Sean Logan, director of college counseling at Phillips Academy, said that the recent controversies are not representative of the character of the Dartmouth community, though he added that applicants from high schools that lack access to information about might be more susceptible to believing the media’s negative portrayals of Dartmouth.
Dartmouth faculty’s decision in 2013 to eliminate college credits for Advanced Placement, International Baccalaureate and other such high school courses, Logan said, probably played only a minor role in reducing applications to Dartmouth this year. The types of students who apply to Dartmouth are usually attracted to the College’s strong sense of community and academic rigor, not the prospect of graduating early, he said.
Navarro said she thinks that the controversies that Dartmouth has faced are not confined to the College, but are problems affecting other institutions as well. However, Navarro said the College’s recent scandals related to sexual assault were never experienced at this magnitude — even in the 1970s.
Furthermore, Navarro believes that for Dartmouth to surpass this reputation of being in a slump, the campus would have to move beyond merely acknowledging its issues and take action.
“The institution is far more complex than it was then,” Navarro said. “The kind of passive acceptance that was the acceptance of coeducation cannot be the same.”
Summers, by contrast, said he believes that the current controversies reflect a “tepid problem that got unprecedented national press and national notoriety.” Summers said that issues related to alcohol use and the Greek system are certainly not unique to Dartmouth, but that they are still important to discuss.
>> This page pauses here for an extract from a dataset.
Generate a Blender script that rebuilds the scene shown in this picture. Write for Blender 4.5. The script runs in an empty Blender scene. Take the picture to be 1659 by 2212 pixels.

Putting the perceived gravity of this decade’s controversies aside, it is hard to deny they bear a striking resemblance to past scandals.
Many of these adversities, especially those during Freedman’s administration, were improved by a series of academic and residential initiatives aimed at enhancing the bond among students and increasing the general campus sensitivity to the experiences of underrepresented groups.
Despite all of the controversies of the 1992-93 year, the Class of 1997 applicant pool was cited as the strongest that the College had ever seen. Summers said the spike in applications and the strength of the applicant pool can be attributed to the vast array of academic programs that Freedman created.
Pieces of our recent campus climate issues have roots in the past. Perhaps the key to resolving today’s tension is to look to the past, adapting previous solutions that worked toward uniting campus around a common commitment to intellectualism and acceptance of differences. The Greek system, racism, sexual assault — these are issues that will undoubtedly resurface and continue to shape the direction the College takes. So, is Dartmouth in a slump? It depends on who you ask and what statistics you weigh more heavily. What is certain, though, is that the cycle of scandals dating from the 1970s has and will continue to push the College, willingly or not, into progressive changes that will redefine Dartmouth culture.